Düşük gelirli ülkelerde, son 25 yıllık zaman diliminde genel olarak ilerleme kaydedilemediği belirtilmiş, Dünya Bankası’nın 21. yüzyılın başlarında 63 ülkeyi “düşük gelirli” olarak sınıflandırdığı hatırlatılmıştır. Bu süreçte Hindistan, Endonezya ve Bangladeş gibi ülkeler “orta gelirli” kategorisine geçerken, Suriye ve Güney Sudan, 2010’lar içerisinde “düşük gelirli” ülkeler arasında yer almaya başlamıştır. Ancak, bu ülkelerdeki ekonomik büyüme, kişi başına düşen gayrisafi yurt içi hasılanın son 15 yıl içerisinde yıllık %0,1’den daha az bir oranda artmasıyla duraklama dönemine girmiştir.
Dünya Bankası, “Büyüme oranlarında sürekli bir iyileşme olmaması durumunda, bugünün düşük gelirli ülkelerinden sadece 6’sının 2050 yılına kadar orta gelir statüsüne ulaşması mümkün.” ifadesini kullanarak, ekonomik durumu hakkında endişelerini dile getirmiştir.
İKLİM DEĞİŞİKLİĞİNE KARŞI SAVUNMASIZLIK
Ayrıca, bu ülkelerin, önceki nesillerden daha büyük kısıtlamalarla karşılaştığı ve aralarında 17’sinin çatışma veya zayıf durum nedeniyle ciddi sıkıntılar yaşadığı ifade edilmiştir. Bu dönemlerin ölüm oranı, diğer gelişmekte olan ülkelerden 20 kat daha yüksek seviyelerde seyretmektedir. Açıklamada, bu düşük gelirli ülkelerin iklim değişikliğine karşı son derece savunmasız olduğu, çoğunun ya borç içinde ya da yüksek risk altında bulunduğu belirtilmiştir.

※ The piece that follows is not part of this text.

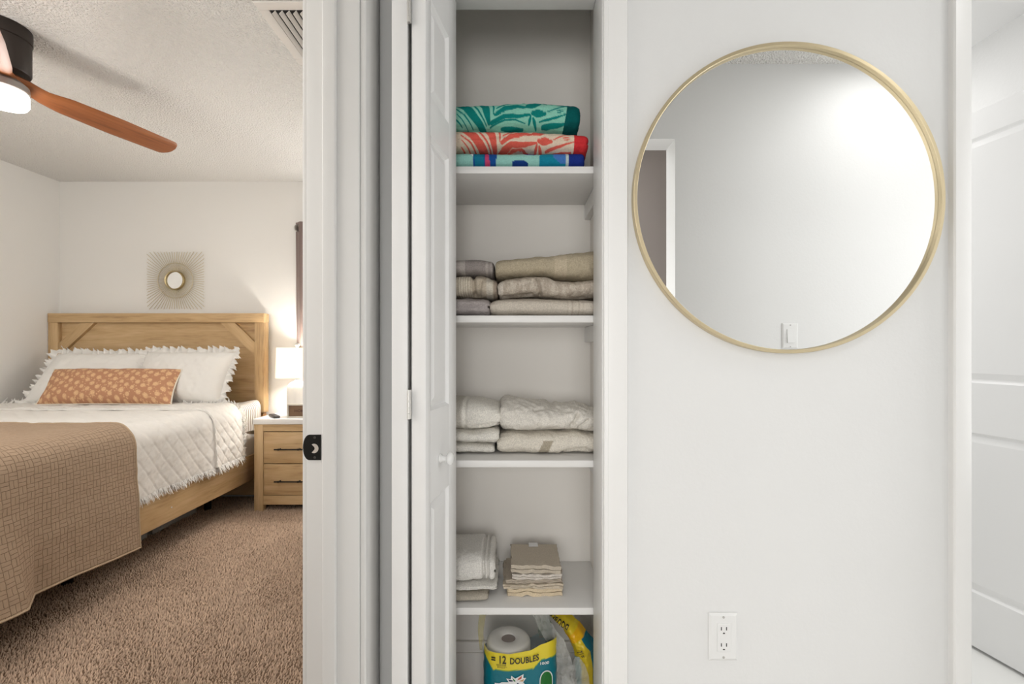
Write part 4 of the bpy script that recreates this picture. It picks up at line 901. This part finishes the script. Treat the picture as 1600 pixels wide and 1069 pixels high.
# pillows
def pillow(name, label, cat, c, w, h, t, lean, yaw, m, group=None, roll_=0.0, pinch=.05, seed=1, n=60, amp=.006, par_x=0.0, attr=True):
    """cushion standing on its lower edge at c (mid bottom), leaning back by `lean` radians"""
    root = thing(name, label, cat, c, group)
    u = np.linspace(-1, 1, n); U, Vv = np.meshgrid(u, u, indexing='ij')
    def place(lx, ly, lz):
        R = Matrix.Translation(c) @ Matrix.Rotation(yaw, 4, 'Z') @ Matrix.Rotation(roll_, 4, 'Y') @ Matrix.Rotation(-lean, 4, 'X')
        R = np.array(R); p = np.stack([lx, ly, lz, np.ones_like(lx)], -1); return (p @ R.T)[..., :3]
    sgx = U*w/2*(1-pinch*(1-Vv**2)*1.0+0*U); sgz = Vv*h/2*(1-pinch*1.3*(1-U**2))+h/2
    sgx = sgx+par_x*(sgz-h/2)
    thk = t/2*(np.clip(1-U**4, 0, 1)**.6)*(np.clip(1-Vv**4, 0, 1)**.6)
    q = np.stack([U*w, Vv*h, 0*U], -1); wr = amp*noise(q+seed*3.1, 3.2, seed)+.3*amp*noise(q+seed, 12, seed+1)
    Fr = place(sgx, -thk-wr*(thk > .002)*1.0, sgz); Bk = place(sgx, thk, sgz)
    g = G().grid(Fr[::-1]); g.grid(Bk)
    uv = np.concatenate([np.stack([U*w/2, Vv*h/2, 0*U], -1)[::-1].reshape(-1, 3), np.stack([U*w/2, Vv*h/2, 0*U], -1).reshape(-1, 3)])
    obj('cushion', g, m, root, smooth=180, attr=uv)
    edge = np.concatenate([np.stack([sgx[:, 0], sgz[:, 0]], -1)[:-1], np.stack([sgx[-1, :], sgz[-1, :]], -1)[:-1], np.stack([sgx[::-1, -1], sgz[::-1, -1]], -1)[:-1], np.stack([sgx[0, ::-1], sgz[0, ::-1]], -1)[:-1]])
    return root, place, edge
def ruffle(root, place, edge, depth, seed, m, h):
    rng = np.random.RandomState(seed); e = edge; k = 4
    L = np.concatenate([[0], np.cumsum(np.linalg.norm(np.diff(np.concatenate([e, e[:1]]), axis=0), axis=1))]); n = 520
    s = np.linspace(0, L[-1], n, endpoint=False); ee = np.concatenate([e, e[:1]])
    x = np.interp(s, L, ee[:, 0]); z = np.interp(s, L, ee[:, 1]); dx = np.roll(x, -4)-np.roll(x, 4); dz = np.roll(z, -4)-np.roll(z, 4); l = np.hypot(dx, dz)+1e-9
    nx_, nz_ = dz/l, -dx/l
    jag = rng.uniform(.55, 1.25, n); jag = .72+.18*jag+.22*np.repeat(rng.uniform(-.5, 1.0, n//13+1), 13)[:n]
    rows = []
    for r in range(5):
        f = r/4; a = depth*f*jag; wob = .022*f*np.sin(s*118+2*np.sin(s*23+seed))+.010*f*rng.normal(0, 1, n)*(r == 4)
        zz = z+nz_*a; zz = np.where(zz < .004, .004+.2*np.abs(zz), zz)
        rows.append(place(x+nx_*a+.006*f*np.sin(s*61), wob-.004, zz))
    P = np.stack(rows); obj('ruffle', G().grid(P, wrap=True), m, root, smooth=180, label='frayed ruffle edge')
GP = 'white ruffled pillow shams'
zb_ = QT+.016
r1, pl, ed = pillow('pillow_sham', 'white ruffled sham standing against the left wall behind the printed cushion', 'pillow', (-2.960, 3.075, zb_-.01), .70, .42, .17, .62, .0, M_white, GP, seed=2)
ruffle(r1, pl, ed, .042, 3, M_white, .42)
r2, pl, ed = pillow('pillow_sham', 'white ruffled sham at the right, nearest the table lamp', 'pillow', (-2.315, 3.10, zb_-.01), .64, .405, .17, .50, .0, M_white, GP, seed=5)
ruffle(r2, pl, ed, .042, 4, M_white, .43)
def floral():
    m = mat('printed_rust_cotton', lin(182, 120, 80), .9, spec=.15, bump=(400, .3, .001)); nt = m.node_tree; b = nt.nodes['Principled BSDF']; N = nt.nodes.new; Lk = nt.links.new
    at = N('ShaderNodeAttribute'); at.attribute_name = 'uvm'
    mp = N('ShaderNodeMapping'); mp.inputs['Rotation'].default_value = (0, 0, .5); Lk(at.outputs['Vector'], mp.inputs['Vector'])
    v = N('ShaderNodeTexVoronoi'); v.inputs['Scale'].default_value = 19.5; v.inputs['Randomness'].default_value = .18; Lk(mp.outputs[0], v.inputs['Vector'])
    r = N('ShaderNodeValToRGB'); e = r.color_ramp.elements; r.color_ramp.interpolation = 'LINEAR'
    e[0].position = .0; e[0].color = (1, 1, 1, 1); e[1].position = .36; e[1].color = (0, 0, 0, 1); q = e.new(.27); q.color = (.8, .8, .8, 1)
    Lk(v.outputs['Distance'], r.inputs[0])
    v2 = N('ShaderNodeTexVoronoi'); v2.inputs['Scale'].default_value = 62; Lk(at.outputs['Vector'], v2.inputs['Vector'])
    r2 = N('ShaderNodeValToRGB'); r2.color_ramp.elements[0].position = .22; r2.color_ramp.elements[0].color = (.75, .75, .75, 1); r2.color_ramp.elements[1].position = .36; r2.color_ramp.elements[1].color = (0, 0, 0, 1); Lk(v2.outputs['Distance'], r2.inputs[0])
    n = N('ShaderNodeTexNoise'); n.inputs['Scale'].default_value = 160; Lk(at.outputs['Vector'], n.inputs['Vector'])
    mxm = N('ShaderNodeMath'); mxm.operation = 'MAXIMUM'; Lk(r.outputs[0], mxm.inputs[0]); Lk(r2.outputs[0], mxm.inputs[1])
    ml = N('ShaderNodeMath'); ml.operation = 'MULTIPLY'; Lk(mxm.outputs[0], ml.inputs[0]); Lk(n.outputs['Fac'], ml.inputs[1])
    m2 = N('ShaderNodeMath'); m2.operation = 'MULTIPLY'; m2.use_clamp = True; m2.inputs[1].default_value = 1.9; Lk(ml.outputs[0], m2.inputs[0])
    mx = N('ShaderNodeMix'); mx.data_type = 'RGBA'; Lk(m2.outputs[0], mx.inputs[0]); mx.inputs[6].default_value = (*lin(184, 136, 106), 1); mx.inputs[7].default_value = (*lin(222, 184, 142), 1)
    Lk(mx.outputs[2], b.inputs['Base Color']); return m
lp, pl, ed = pillow('lumbar_pillow', 'long rust-orange floral printed lumbar cushion in front of the shams', 'pillow', (-2.690, 2.975, zb_+.002), .885, .275, .15, .62, .0, floral(), seed=7, pinch=.035, par_x=-.14, amp=.004)
e3 = pl(ed[:, 0], np.full(len(ed), -.001), ed[:, 1]); piping(np.concatenate([e3, e3[:1]]), .0045, mat('cream_piping', (.74, .68, .58), .9), lp, 'piping')

# ------------------------------------------------------------------ nightstand and what stands on it
NY = 3.163; nx_f = lambda a: X(a, NY); nz_f = lambda a: Z(a, NY)
nl, nr = nx_f(397), nx_f(397)+.50
ns = thing('nightstand', 'oak nightstand with white top and two drawers beside the bed', 'nightstand', ((nl+nr)/2, 3.32, 0))
obj('top', G().box((nl-.006, NY-.010, nz_f(663.0)), (nr+.006, 3.488, nz_f(654.6)), .003), mat('white_top', (.82, .80, .78), .35), ns, smooth=40, label='white slab top')
ztp = nz_f(663.0)-.0005; pwn = .062
for x0 in (nl, nr-pwn):
    obj('leg_post', G().box((x0, NY, 0), (x0+pwn, NY+.045, ztp), .002), WZ, ns, smooth=40)
    obj('side_panel', G().box((x0+.004 if x0 == nl else x0+pwn-.02, NY+.045, .055), (x0+.02 if x0 == nl else x0+pwn-.004, 3.46, ztp)), WZ, ns)
    obj('back_leg', G().box((x0, 3.44, 0), (x0+pwn, 3.485, ztp), .002), WZ, ns)
xi0, xi1 = nl+pwn, nr-pwn
obj('top_rail', G().box((xi0, NY+.003, nz_f(674.2)), (xi1, NY+.03, ztp)), WX, ns)
obj('bottom_rail', G().box((xi0, NY+.003, nz_f(789)), (xi1, NY+.03, nz_f(775)), .001), WX, ns)
obj('carcass', G().box((xi0, NY+.03, nz_f(789)+.005), (xi1, 3.45, ztp-.01)), M_dark, ns)
for za, zb2, hz2 in ((675.6, 724.4, 701.5), (725.8, 774.0, 751.5)):
    d = obj('drawer', G().box((xi0+.003, NY+.004, nz_f(zb2)), (xi1-.003, NY+.032, nz_f(za)), .0015), WX, ns, smooth=40)
    hc_ = (nl+nr)/2; zz = nz_f(hz2); g = G().tube((hc_-.098, NY-.026, zz), (hc_+.098, NY-.026, zz), .005)
    for sx_ in (-.068, .068): g.tube((hc_+sx_, NY-.026, zz), (hc_+sx_, NY+.006, zz), .0045); g.tube((hc_+sx_-.005, NY-.026, zz), (hc_+sx_+.005, NY-.026, zz), .0068)
    obj('handle', g, M_black, d, smooth=40, label='black bar handle')
NT = nz_f(654.6)
# table lamp
LX, LY = -1.551, 3.29; q = F/LY
lm = thing('table_lamp', 'white ceramic table lamp with a lit drum shade on the nightstand', 'lamp', (LX, LY, NT))
zs0, zs1 = EYE-(590-HY)/q, EYE-(543.5-HY)/q
def shade_mat():
    m = bpy.data.materials.new('linen_shade'); m.use_nodes = True; nt = m.node_tree; b = nt.nodes['Principled BSDF']; o = nt.nodes['Material Output']
    b.inputs['Base Color'].default_value = (.86, .82, .74, 1); b.inputs['Roughness'].default_value = .9
    t = nt.nodes.new('ShaderNodeBsdfTranslucent'); t.inputs[0].default_value = (.95, .88, .76, 1); mx = nt.nodes.new('ShaderNodeMixShader'); mx.inputs[0].default_value = .38
    nt.links.new(b.outputs[0], mx.inputs[1]); nt.links.new(t.outputs[0], mx.inputs[2]); nt.links.new(mx.outputs[0], o.inputs[0]); return m
g = G().grid(np.stack([np.stack([LX+r*np.cos(np.linspace(0, 2*np.pi, 48, endpoint=False)), LY+r*np.sin(np.linspace(0, 2*np.pi, 48, endpoint=False)), np.full(48, z)], -1) for r, z in ((.1435, zs0), (.1365, zs1), (.1345, zs1), (.1415, zs0))]), wrap=True)
obj('lamp_shade', g, shade_mat(), lm, smooth=40)
obj('base', G().lathe([(0, NT+.0005), (.060, NT+.0005), (.068, NT+.006), (.070, NT+.14), (.0685, NT+.20), (.064, NT+.225), (.050, NT+.242), (.030, NT+.251), (.018, NT+.256), (.016, NT+.262), (0, NT+.262)], (LX, LY, 0), 40), mat('white_glazed_ceramic', (.80, .78, .75), .25), lm, smooth=50)
obj('neck', G().lathe([(.012, NT+.26), (.012, zs0+.02), (.016, zs0+.025), (.016, zs0+.06), (0, zs0+.06)], (LX, LY, 0), 20), M_steel, lm, smooth=50)
obj('harp', G().tube((LX, LY, zs0+.138), (LX, LY, zs1+.004), .002, .002, 8), M_steel, lm, smooth=50)
obj('light_bulb', G().lathe([(0, zs0+.06), (.012, zs0+.062), (.016, zs0+.075), (.026, zs0+.10), (.026, zs0+.118), (.016, zs0+.135), (0, zs0+.14)], (LX, LY, 0), 20), mat('warm_bulb', (1, .9, .75), .5, emit=(1, .82, .6), estr=5), lm, smooth=180)
obj('finial', G().lathe([(0, zs1), (.007, zs1+.001), (.007, zs1+.006), (.013, zs1+.010), (.018, zs1+.018), (.018, zs1+.024), (.012, zs1+.033), (0, zs1+.036)], (LX, LY, 0), 20), M_steel, lm, smooth=180, label='silver ball finial')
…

Fakat, bu ülkelerin birçok doğal avantajının olduğu da vurgulanmakla birlikte, dünya üzerindeki bilinen kobalt ve grafit rezervlerinin sırasıyla %60 ve %50’sinden fazlasının bu ülkelerde bulunduğu ifade edilmiştir. Bunun yanı sıra, yenilenebilir enerji üretimi için gerekli olan önemli metaller ve minerallerin de önemli yataklarının bulunmasından dolayı, bu ülkeler, güneş enerjisi üretim potansiyeli bakımından da en yüksek değerlere sahiptir. Ekonomik büyüme için kritik olan çalışma çağındaki nüfus, bu ülkelerde hızla artış göstermektedir.
Öte yandan, Nepal ve Ruanda gibi orta gelir düzeyine ulaşmayı başarmış ülkelerin geçirdikleri süreçler, düşük gelirli ülkeler için bir ilham kaynağı olabileceği kaydedilmiştir. Bu şekilde, yapılan çalışmalara ve örneklere dayanan bir strateji ile, söz konusu ülkelerin önümüzdeki 25 yıl içerisinde gelir basamaklarını tırmanma olasılıkları artırılmış olacaktır.